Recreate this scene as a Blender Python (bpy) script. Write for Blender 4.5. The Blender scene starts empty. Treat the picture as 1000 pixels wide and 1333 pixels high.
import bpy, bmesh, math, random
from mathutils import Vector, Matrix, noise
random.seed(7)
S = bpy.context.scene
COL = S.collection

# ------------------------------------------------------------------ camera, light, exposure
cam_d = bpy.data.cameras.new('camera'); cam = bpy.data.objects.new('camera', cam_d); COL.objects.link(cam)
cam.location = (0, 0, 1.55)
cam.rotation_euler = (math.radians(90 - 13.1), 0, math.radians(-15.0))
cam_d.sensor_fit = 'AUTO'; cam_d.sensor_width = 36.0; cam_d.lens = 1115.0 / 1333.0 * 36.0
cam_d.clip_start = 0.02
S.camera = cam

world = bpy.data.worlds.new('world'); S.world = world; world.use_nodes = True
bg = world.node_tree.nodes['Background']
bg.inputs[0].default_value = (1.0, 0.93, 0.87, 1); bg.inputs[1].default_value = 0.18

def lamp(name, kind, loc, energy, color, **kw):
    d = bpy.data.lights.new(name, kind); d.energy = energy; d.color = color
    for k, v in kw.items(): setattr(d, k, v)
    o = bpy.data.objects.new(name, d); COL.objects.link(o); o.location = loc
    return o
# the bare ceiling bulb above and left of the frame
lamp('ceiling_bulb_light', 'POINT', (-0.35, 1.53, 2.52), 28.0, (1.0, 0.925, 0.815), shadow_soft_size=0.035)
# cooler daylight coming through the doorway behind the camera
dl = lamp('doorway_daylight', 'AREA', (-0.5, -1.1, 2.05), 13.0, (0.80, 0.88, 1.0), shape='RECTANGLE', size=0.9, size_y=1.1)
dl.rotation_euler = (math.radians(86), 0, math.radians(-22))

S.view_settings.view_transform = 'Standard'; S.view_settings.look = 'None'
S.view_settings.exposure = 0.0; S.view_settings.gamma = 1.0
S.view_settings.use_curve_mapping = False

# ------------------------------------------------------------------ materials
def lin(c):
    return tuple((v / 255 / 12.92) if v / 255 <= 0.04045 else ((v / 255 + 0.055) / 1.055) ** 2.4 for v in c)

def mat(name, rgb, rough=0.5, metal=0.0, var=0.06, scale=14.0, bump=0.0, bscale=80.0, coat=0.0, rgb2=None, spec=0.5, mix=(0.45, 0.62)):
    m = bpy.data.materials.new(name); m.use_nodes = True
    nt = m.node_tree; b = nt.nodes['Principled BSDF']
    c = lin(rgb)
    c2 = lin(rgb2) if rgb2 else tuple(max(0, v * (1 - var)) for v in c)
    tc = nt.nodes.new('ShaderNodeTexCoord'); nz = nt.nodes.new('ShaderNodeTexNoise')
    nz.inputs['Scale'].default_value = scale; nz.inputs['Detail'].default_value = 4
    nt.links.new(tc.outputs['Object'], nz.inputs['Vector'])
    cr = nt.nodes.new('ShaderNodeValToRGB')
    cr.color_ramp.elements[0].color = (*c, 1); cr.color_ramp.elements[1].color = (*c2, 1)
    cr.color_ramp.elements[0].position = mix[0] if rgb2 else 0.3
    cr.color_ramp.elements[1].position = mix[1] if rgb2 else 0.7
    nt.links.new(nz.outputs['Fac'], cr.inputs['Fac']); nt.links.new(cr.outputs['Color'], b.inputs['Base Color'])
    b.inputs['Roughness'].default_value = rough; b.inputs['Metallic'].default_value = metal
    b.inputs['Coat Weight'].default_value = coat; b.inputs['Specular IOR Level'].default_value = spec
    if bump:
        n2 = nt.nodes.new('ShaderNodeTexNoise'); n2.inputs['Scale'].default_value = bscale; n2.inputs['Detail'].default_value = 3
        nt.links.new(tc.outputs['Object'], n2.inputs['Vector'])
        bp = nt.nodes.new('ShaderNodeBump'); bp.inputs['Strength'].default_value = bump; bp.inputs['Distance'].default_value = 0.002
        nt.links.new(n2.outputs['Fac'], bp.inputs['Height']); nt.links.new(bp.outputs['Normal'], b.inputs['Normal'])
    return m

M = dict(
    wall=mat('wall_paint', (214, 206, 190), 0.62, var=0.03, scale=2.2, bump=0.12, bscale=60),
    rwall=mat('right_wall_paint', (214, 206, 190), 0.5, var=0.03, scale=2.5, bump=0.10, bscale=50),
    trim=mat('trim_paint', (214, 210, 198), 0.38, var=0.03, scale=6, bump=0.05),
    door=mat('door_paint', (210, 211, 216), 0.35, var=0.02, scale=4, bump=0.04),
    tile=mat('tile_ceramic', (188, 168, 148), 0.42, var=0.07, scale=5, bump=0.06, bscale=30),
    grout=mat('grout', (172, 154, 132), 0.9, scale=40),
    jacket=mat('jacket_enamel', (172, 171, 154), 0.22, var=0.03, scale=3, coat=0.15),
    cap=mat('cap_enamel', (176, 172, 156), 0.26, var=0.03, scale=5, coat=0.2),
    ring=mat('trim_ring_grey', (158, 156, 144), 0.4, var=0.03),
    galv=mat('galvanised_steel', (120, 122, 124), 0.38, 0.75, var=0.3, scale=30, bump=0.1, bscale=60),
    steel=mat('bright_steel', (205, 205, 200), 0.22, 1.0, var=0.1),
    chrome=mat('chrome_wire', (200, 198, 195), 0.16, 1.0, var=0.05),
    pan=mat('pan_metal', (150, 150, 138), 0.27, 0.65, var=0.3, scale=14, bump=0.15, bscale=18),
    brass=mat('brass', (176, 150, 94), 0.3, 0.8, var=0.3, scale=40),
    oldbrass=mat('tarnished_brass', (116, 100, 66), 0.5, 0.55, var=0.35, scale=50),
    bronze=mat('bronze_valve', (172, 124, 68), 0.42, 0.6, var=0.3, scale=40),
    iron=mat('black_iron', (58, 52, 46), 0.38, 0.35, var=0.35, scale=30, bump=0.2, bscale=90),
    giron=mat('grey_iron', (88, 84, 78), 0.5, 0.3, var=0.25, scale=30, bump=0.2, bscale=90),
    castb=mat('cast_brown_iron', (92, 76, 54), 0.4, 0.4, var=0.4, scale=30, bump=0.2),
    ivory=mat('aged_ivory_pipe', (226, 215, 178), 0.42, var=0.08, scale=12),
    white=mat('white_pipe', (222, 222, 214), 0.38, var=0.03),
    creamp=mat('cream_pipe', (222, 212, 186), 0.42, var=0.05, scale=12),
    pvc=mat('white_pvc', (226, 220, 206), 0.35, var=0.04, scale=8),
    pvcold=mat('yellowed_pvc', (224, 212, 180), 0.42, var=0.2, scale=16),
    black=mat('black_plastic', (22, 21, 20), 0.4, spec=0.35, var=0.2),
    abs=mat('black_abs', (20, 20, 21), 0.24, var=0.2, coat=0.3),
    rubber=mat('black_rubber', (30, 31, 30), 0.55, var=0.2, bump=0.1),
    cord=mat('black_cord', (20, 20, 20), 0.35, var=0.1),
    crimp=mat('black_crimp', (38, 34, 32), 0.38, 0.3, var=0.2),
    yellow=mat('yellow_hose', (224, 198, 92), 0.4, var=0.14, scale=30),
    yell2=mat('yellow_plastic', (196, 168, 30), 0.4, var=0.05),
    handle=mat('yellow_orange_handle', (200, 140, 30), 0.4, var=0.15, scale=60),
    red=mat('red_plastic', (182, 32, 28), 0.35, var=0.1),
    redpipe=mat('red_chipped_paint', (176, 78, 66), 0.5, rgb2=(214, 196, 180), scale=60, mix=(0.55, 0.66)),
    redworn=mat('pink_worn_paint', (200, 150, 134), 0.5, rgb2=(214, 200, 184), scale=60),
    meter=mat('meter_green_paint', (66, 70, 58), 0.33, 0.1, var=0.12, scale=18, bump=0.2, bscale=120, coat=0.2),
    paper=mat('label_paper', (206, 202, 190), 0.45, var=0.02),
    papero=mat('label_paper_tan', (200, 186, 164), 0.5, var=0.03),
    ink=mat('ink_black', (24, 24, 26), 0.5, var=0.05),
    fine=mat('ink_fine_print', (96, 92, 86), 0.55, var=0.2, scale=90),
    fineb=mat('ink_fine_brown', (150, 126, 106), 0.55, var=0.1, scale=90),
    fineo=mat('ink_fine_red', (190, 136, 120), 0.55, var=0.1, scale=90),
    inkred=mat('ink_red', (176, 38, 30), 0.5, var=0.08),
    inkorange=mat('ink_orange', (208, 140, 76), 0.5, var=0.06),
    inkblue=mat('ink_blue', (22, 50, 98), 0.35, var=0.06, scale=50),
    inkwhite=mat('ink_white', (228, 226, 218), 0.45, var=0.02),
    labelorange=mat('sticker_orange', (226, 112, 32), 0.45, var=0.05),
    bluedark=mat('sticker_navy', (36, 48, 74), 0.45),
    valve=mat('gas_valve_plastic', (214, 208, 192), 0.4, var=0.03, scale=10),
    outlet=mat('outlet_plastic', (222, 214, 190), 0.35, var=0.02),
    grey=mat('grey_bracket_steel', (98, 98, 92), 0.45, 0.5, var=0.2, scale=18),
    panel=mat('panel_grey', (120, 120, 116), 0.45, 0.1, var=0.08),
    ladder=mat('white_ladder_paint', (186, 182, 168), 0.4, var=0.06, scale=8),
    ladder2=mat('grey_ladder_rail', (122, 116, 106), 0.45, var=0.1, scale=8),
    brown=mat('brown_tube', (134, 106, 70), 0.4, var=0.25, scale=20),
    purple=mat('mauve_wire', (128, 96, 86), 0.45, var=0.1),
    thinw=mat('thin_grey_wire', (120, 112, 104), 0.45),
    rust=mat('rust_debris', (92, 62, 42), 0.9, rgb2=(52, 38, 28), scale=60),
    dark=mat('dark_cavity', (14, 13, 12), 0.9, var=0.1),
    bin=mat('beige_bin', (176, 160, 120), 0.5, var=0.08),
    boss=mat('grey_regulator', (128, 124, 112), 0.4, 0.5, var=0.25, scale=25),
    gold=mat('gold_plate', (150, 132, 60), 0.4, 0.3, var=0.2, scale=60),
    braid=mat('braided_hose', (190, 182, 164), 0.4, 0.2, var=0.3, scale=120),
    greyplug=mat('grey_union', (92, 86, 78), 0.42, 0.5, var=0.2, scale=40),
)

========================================

**SET PROBLEM:**
From the very first line of the data through the line with "COL = S.collection" in it, please reproduce each line exactly and output nothing more.

**WRITTEN ANSWER:**
Recreate this scene as a Blender Python (bpy) script. Write for Blender 4.5. The Blender scene starts empty. Treat the picture as 1000 pixels wide and 1333 pixels high.
import bpy, bmesh, math, random
from mathutils import Vector, Matrix, noise
random.seed(7)
S = bpy.context.scene
COL = S.collection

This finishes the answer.